プロスポーツの世界で英語力は成果に直結する

【三宅】プロになられてみて、実際に英語は重要だと感じましたか?

【杉山】感じましたね。たとえば、ダブルスの相手とのコミュニケーションは英語です。前回、私はダブルスの相手には相性や信頼関係を求めていたという話をしましたけど、それはお互い英語ができるからこそ、築くことができることです。

あとプロになって痛感したことなんですけれど、試合の前後に受ける記者会見やインタビューって選手にとってはかなり負担なんですね。とくに試合前は試合のことに集中したいのに、英語で取材を受けるとなると「ちゃんと答えられるかな」とか「どんなことを聞かれるかな」とかいろいろ考えてしまうんです。でも英語力を磨いて普通の感覚で受け答えができるようになれば、その負担が軽減できるわけですから、そのメリットは相当大きいだろうと感じていました。

【三宅】通訳を介する人もいますよね。

【杉山】先輩選手でもそういう方はいらっしゃいましたけど、私としては「自分の言葉で発信していきたい」という気持ちがすごくあったんです。最初の頃は海外プレスの方の質問が聞き取れなくて、“Say again please.”とか言っていると、「もういいよ」みたいな感じに露骨に冷たい態度を取られて落ち込んだこともありました。

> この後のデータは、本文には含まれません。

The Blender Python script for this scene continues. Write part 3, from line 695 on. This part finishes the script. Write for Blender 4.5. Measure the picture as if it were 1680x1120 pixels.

【三宅】それは確かに凹みますね。あと、情報戦にも英語が欠かせないという話を聞きました。

【杉山】そうなんです。ルールチェンジのような本当に大事なことは主催者側から逐一情報が共有されて、細かくかみ砕いて説明してくれたりしますけど、たとえば雨が降って何時からどのコートで練習できるのかみたいな現場で発生する情報って、選手間やコーチ間で伝言ゲームみたいに内々で回るんです。選手としてはそういう生の情報が意外と重要なので、日頃から英語でいろんな選手、関係者と英語でコミュニケーションをとっておくことは大切だなと思いました。